Friday, April 16, 2010

Teaching on the Go by Dr Stephen Kinsella

I have just  been listening to a podcast of a talk given by Dr Stephen Kinsella of UL (available here) about "Teaching on the Go". The talk is divided into two parts: first - he talks about slideware and its limitations. The second part is a Q+A (which contains lots of tips). This podcast is certainly worth listening to (especially the first half - 30 mins approx), as he gives a good summary and discussion on his "sans slideware" debate - and it has the added value of feeling his passion for what he is doing. (The photo to the right is a link to his page, which he also discusses in the podcast).

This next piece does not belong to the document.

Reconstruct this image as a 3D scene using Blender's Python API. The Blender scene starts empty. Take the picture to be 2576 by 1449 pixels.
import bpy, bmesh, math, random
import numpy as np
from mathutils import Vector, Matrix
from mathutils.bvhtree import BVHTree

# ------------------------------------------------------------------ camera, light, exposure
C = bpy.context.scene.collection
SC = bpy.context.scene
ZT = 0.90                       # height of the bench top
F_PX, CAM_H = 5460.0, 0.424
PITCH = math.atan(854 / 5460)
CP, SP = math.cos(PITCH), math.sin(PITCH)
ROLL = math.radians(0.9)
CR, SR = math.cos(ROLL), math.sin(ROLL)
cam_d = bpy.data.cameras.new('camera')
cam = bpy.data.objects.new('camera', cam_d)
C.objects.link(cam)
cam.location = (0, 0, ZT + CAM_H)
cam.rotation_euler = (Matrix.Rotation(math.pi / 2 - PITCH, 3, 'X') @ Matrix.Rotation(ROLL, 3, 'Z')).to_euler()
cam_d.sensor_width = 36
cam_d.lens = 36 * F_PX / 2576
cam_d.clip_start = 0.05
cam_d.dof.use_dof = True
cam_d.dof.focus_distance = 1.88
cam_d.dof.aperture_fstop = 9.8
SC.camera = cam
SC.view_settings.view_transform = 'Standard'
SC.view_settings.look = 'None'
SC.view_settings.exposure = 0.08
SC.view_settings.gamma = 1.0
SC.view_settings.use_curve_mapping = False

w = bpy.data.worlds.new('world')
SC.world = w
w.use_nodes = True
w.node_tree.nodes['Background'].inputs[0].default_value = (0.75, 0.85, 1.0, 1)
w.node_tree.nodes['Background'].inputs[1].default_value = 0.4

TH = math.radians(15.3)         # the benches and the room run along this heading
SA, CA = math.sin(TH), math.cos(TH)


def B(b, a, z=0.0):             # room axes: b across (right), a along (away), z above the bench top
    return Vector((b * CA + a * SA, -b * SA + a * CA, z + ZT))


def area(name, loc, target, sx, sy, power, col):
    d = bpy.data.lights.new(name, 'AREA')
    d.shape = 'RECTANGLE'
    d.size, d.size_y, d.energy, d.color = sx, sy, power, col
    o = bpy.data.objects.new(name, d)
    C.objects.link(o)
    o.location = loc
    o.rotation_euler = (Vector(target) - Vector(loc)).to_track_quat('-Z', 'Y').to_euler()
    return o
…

Kinsella starts out with an excellent story on buying fonts in his Dad's taxi (immediate connection made with me -  I thought "hey, this sounds interesting" because I often mention my Dad in class). And then he describes how he asked his students to prepare a 10-slide summary of some complex material. He realizes that this doesn't really work, as all you get are 10 slides of "grunts" in a linear format. There must be a better way.

The podcast discusses a wide range of topics from cognitive overload to cost-benefit decisions being made by students. Interestingly, Kinsella (who is 31) has worked out that in the remaining 37 years of his lecturing career he will deliver "7,104 slide decks" (presentations) until he retires, as he says himself - "boring the arses off my students" at the same time. No wonder he wants to try something different. Pre-podcasts of lectures seem to be his preferred way to go, and then use the lecture for other student-engaging activities (he has a brilliant explanation of economic concepts by auctioning a €20 euro note in class). I know separately from the talk that Kinsella uses his own software and gets students to use their mobile phones to send text messages to the lecture theatre screen. A much more engaging learning experience.

I look forward seeing the fruits of this work, and in particular how students feel about his classes when compared to other classes. It's wonderful to see such passionate and young (he's 19 years younger than me) lecturers who want to improve both learning and teaching experiences at third level. The future of our education is in the (safe) hands of such people.